Mortgage Interest Deduction Going Away?

Mortgage Interest Deduction Going Away?

The Mortgage Bankers Association (MBA) has defended the tax deduction for mortgage interest against any and all challenges. Yesterday, in the National Mortgage News, it was reported that David Stevens, head of the MBA, indicated that the agency might not oppose a reduction or elimination of the deduction.

Mr. Stevens noted that if its elimination was part of a meaningful reform of the entire tax code, the agency might not oppose it. Sounds reasonable, but there would be consequences, at least for a while, and the brunt of those consequences would be felt in higher priced areas….as in most of California.

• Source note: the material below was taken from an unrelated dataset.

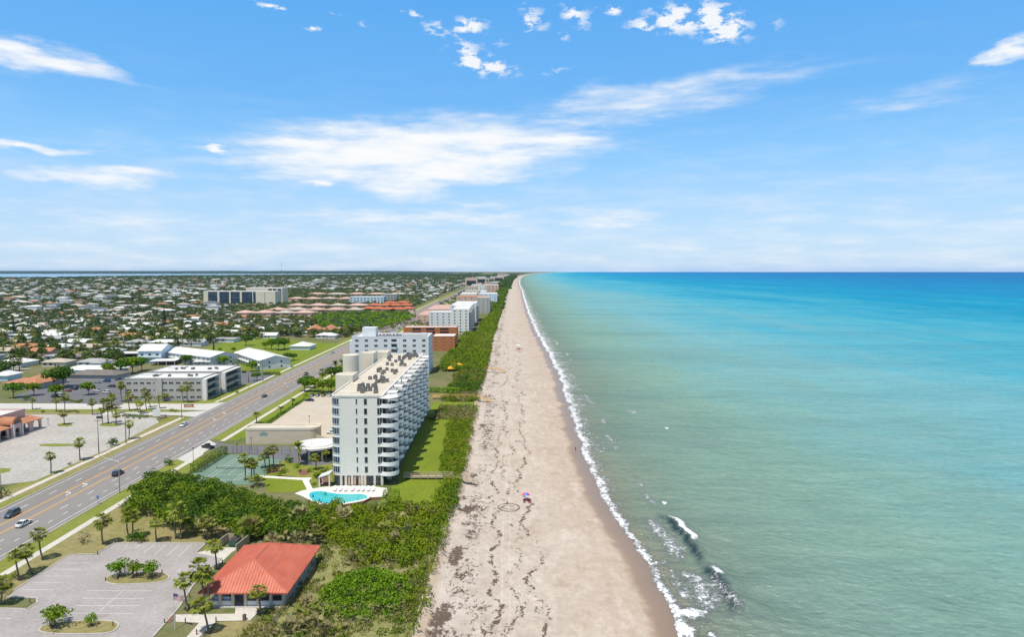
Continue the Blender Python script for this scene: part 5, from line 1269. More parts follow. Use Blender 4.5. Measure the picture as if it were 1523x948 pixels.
e = [(-hw, -hd, ez), (hw, -hd, ez), (hw, hd, ez), (-hw, hd, ez), (0, ry0, rz_), (0, ry1, rz_)]
r.add(e, [(0, 1, 4), (1, 2, 5, 4), (2, 3, 5), (3, 0, 4, 5)])
r.add([(x, y, ez - .3) for x, y in ((-hw, -hd), (hw, -hd), (hw, hd), (-hw, hd))] + e[:4], [(0, 1, 5, 4), (1, 2, 6, 5), (2, 3, 7, 6), (3, 0, 4, 7), (3, 2, 1, 0)])
r.build('roof', MT['red_metal'], pav)
sm_ = MB()
def seam(a, b_, r_=.055): sm_.tube(a, b_, r_, r_, 4)
def zf(face, u, v): pass
x = -hw + .6
while x < hw:                                   # front and back hips: seams run up the slope
    k = 1 - abs(x) / hw
    seam((x, -hd, ez + .02), (x, -hd + (ry0 + hd) * k, ez + (rz_ - ez) * k + .02)); seam((x, hd, ez + .02), (x, hd - (hd - ry1) * k, ez + (rz_ - ez) * k + .02)); x += .62
y = -hd + .6
while y < hd:
    k = min(1, (y + hd) / (ry0 + hd), (hd - y) / (hd - ry1))
    for s in (-1, 1): seam((s * hw, y, ez + .02), (s * hw * (1 - k), y, ez + (rz_ - ez) * k + .02))
    y += .62
for a, b_ in ((0, 4), (1, 4), (2, 5), (3, 5), (4, 5)): seam(tuple(np.array(e[a]) + [0, 0, .02]), tuple(np.array(e[b_]) + [0, 0, .02]), .09)
sm_.build('roof_seams', MT['red_metal'], pav)
wi = 1.3
for i in range(7): MB().box(-hw + wi + (2 * hw - 2 * wi) * i / 6 - .28, -hw + wi + (2 * hw - 2 * wi) * i / 6 + .28, -hd + wi - .28, -hd + wi + .28, 0, ez - .3).build('column', MT['beige'], pav)
for i in range(1, 7): MB().box(hw - wi - .28, hw - wi + .28, -hd + wi + (2 * hd - 2 * wi) * i / 6 - .28, -hd + wi + (2 * hd - 2 * wi) * i / 6 + .28, 0, ez - .3).build('column', MT['beige'], pav)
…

The interest deduction lowers the annual out-of-pocket cost of ownership, thus, borrowers can afford higher priced homes than without the deduction. The increased cost associated with losing the deduction might be felt less by long-time homeowners, but not for first time buyers or homeowners considering a move. It’s likely that a significant portion of them either would choose to spend less for a move, delay purchasing or choose not to purchase at all.

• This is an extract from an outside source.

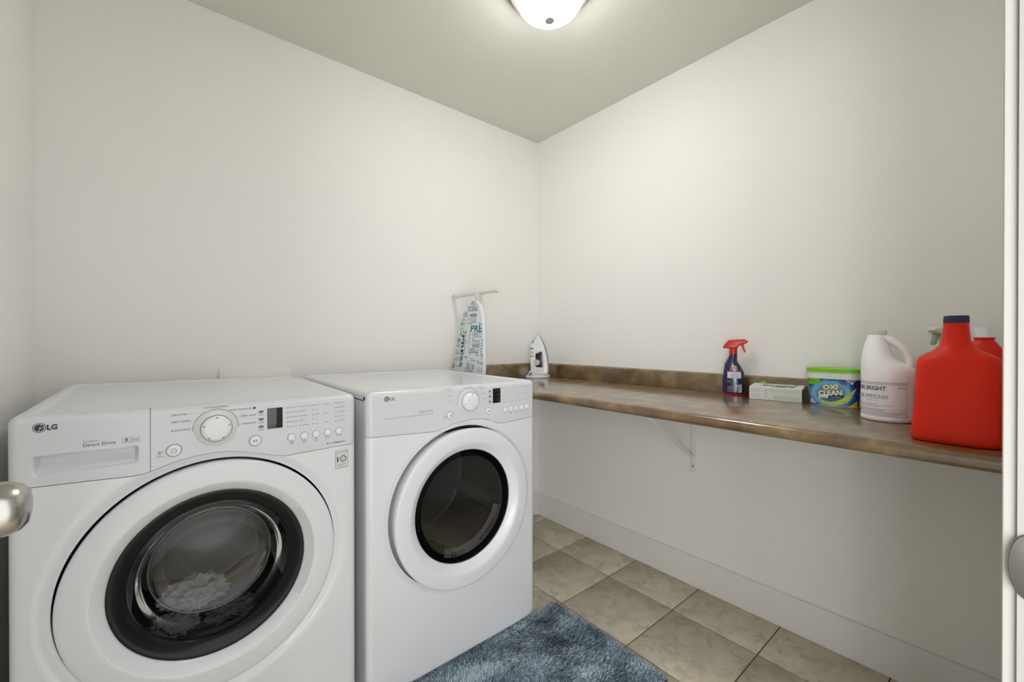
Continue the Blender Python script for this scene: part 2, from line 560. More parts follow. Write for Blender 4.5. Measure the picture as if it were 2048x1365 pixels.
# ------------------------------------------------------------------ ceiling lamp
lamp = thing('ceiling_light', 'round flush ceiling light with glowing white glass dome and metal finial', 'ceiling light', (1.083, 1.085, HC))
lathe('base_pan', [(0, -.0005), (.164, -.0005), (.1658, -.006), (.1640, -.012), (.1585, -.0135), (.1578, -.021), (.1535, -.0245), (.1490, -.0252), (.1482, -.0320), (.1440, -.0362), (.1330, -.0368), (.1310, -.0300), (0, -.028)],
      mat('satin_nickel_pan', (150, 146, 138), .45, metal=.3), lamp, 96)
dome = [(.1265, -.034)]
for k in range(1, 15):
    a = math.pi / 2 * k / 14
    dome.append(((.1265 * math.cos(a) ** .85 if k < 14 else 0), -.034 - .092 * math.sin(a)))
GLOW = emit_mat('glowing_glass', (1.0, .992, .978), LAMP_POWER)
def glow_nodes():
    # glow weakened towards the rim to keep the ceiling from burning out
    nt = GLOW.node_tree; b = nt.nodes['Principled BSDF']
    tc = nt.nodes.new('ShaderNodeTexCoord'); sp_ = nt.nodes.new('ShaderNodeSeparateXYZ'); mr = nt.nodes.new('ShaderNodeMapRange')
    mr.inputs['From Min'].default_value = -.034; mr.inputs['From Max'].default_value = -.126
    mr.inputs['To Min'].default_value = LAMP_POWER * .18; mr.inputs['To Max'].default_value = LAMP_POWER * 1.35
    nt.links.new(tc.outputs['Object'], sp_.inputs[0]); nt.links.new(sp_.outputs['Z'], mr.inputs['Value']); nt.links.new(mr.outputs['Result'], b.inputs['Emission Strength'])
glow_nodes()
lathe('glass_dome', dome, GLOW, lamp, 96)
lathe('finial', [(0, -.122), (.0110, -.122), (.0125, -.1265), (.0165, -.1275), (.0172, -.133), (.0165, -.1385), (.0140, -.1392), (.0120, -.1370), (0, -.1365)], NICKEL, lamp, 48)

# ------------------------------------------------------------------ countertop
ZC = .916
CFX = 1.2745
ct = thing('countertop', 'long brown mottled laminate countertop along the right wall', 'countertop', (CFX, YF + .004, ZC))
CL = YB - YF - .008
prof = [(XR - CFX - .001, -.0005), (.016, 0)]
for k in range(1, 12):
    a = math.pi / 2 + math.pi * k / 12
    prof.append((.019 + .019 * math.cos(a), -.0185 + .0185 * math.sin(a)))
prof += [(.022, -.037), (.024, -.036), (.024, -.0325), (XR - CFX - .001, -.0325)]
v, f = [], []
for y in (0, CL):
    for x, z in prof: v.append((x, y, z))
n = len(prof)
for k in range(n): f.append((k, (k + 1) % n, n + (k + 1) % n, n + k))
f += [tuple(range(n))[::-1], tuple(range(n, 2 * n))]
pym('worktop', v, f, LAMINATE, ct, 30)
def splash(name, L, base, dx):
    pr = [(0, 0), (0, .069), (.0015, .075), (.006, .0795), (.012, .0815), (.0235, .0815), (.0235, 0)]
    vv, ff = [], []
    for t in (0, L):
        for d, z in pr: vv.append(base + dx[0] * t + dx[1] * d + Vector((0, 0, z)))
    k_ = len(pr)
    for k in range(k_): ff.append((k, (k + 1) % k_, k_ + (k + 1) % k_, k_ + k))
    ff += [tuple(range(k_)), tuple(range(k_, 2 * k_))[::-1]]
    o = pym(name, vv, ff, LAMINATE, ct, 30)
splash('backsplash', CL - .0005, Vector((XR - CFX - .0240, 0, .0003)), (Vector((0, 1, 0)), Vector((1, 0, 0))))
splash('backsplash', XR - CFX - .0245 - .016, Vector((.016, CL - .0235 - .0005, .0003)), (Vector((1, 0, 0)), Vector((0, 1, 0))))

# bracket under the counter
br = thing('shelf_bracket', 'white painted metal bracket with diagonal brace under the countertop', 'bracket', (XR, .965, ZC - .033))
rbox('wall_plate', (-.0055, -.0145, -.357), (-.0005, .0145, -.001), .0012, TRIM, br)
rbox('arm', (-.47, -.0145, -.0055), (-.0056, .0145, -.0005), .0012, TRIM, br)
a, b = Vector((-.0056, 0, -.285)), Vector((-.455, 0, -.006))
d = (b - a).normalized(); nn = Vector((d.z, 0, -d.x))
v = []
for e in (a, b):
    for s, t in ((-.008, -.003), (.008, -.003), (.008, .003), (-.008, .003)): v.append(e + Vector((0, s, 0)) + nn * t)
pym('brace', v, [(0, 1, 5, 4), (1, 2, 6, 5), (2, 3, 7, 6), (3, 0, 4, 7), (3, 2, 1, 0), (4, 5, 6, 7)], TRIM, br, 30)
lathe('screw', [(0, -.0085), (.0025, -.008), (.0042, -.0062), (.0045, -.0055)], mat('screw_steel', (120, 118, 112), .4, metal=.8), br, 16, 'x', (0, 0, -.325))
lathe('screw', [(0, -.0085), (.0025, -.008), (.0042, -.0062), (.0045, -.0055)], MATS['screw_steel'], br, 16, 'x', (0, 0, -.10))

# washer outlet box on the back wall
ob = thing('outlet_box', 'flat cream painted cover panel low on the wall behind the washing machine', 'wall panel', (.3045, YB, .90))
rbox('frame', (-.1285, -.012, -.09), (.1285, -.0005, .130), .002, WALL, ob)
rbox('cover', (-.118, -.0145, -.08), (.118, -.0121, .118), .001, WALL, ob)

# ------------------------------------------------------------------ washing machine and dryer
HW = .3435
RS = .017
ZBOT = .034

def interp(pts, x):
    if x <= pts[0][0]: return pts[0][1]
    for (a, p), (b, q) in zip(pts, pts[1:]):
        if x <= b: return p + (q - p) * (x - a) / (b - a)
    return pts[-1][1]

def dense(pts, n=10):
    return [(q.x, q.y) for q in spline([(x, z, 0) for x, z in pts], n)]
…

With declining demand for homes, prices would fall, new construction would slow (likely a lot) and housing services would suffer. While, by itself, losing the deduction might not lead to severe economic problems, the down trends noted are definitely recessionary and they would be felt here more than in lower cost housing markets. Eventually, equilibrium would return, but not without a fair amount of pain in the interim. Fortunately, such changes are not imminent.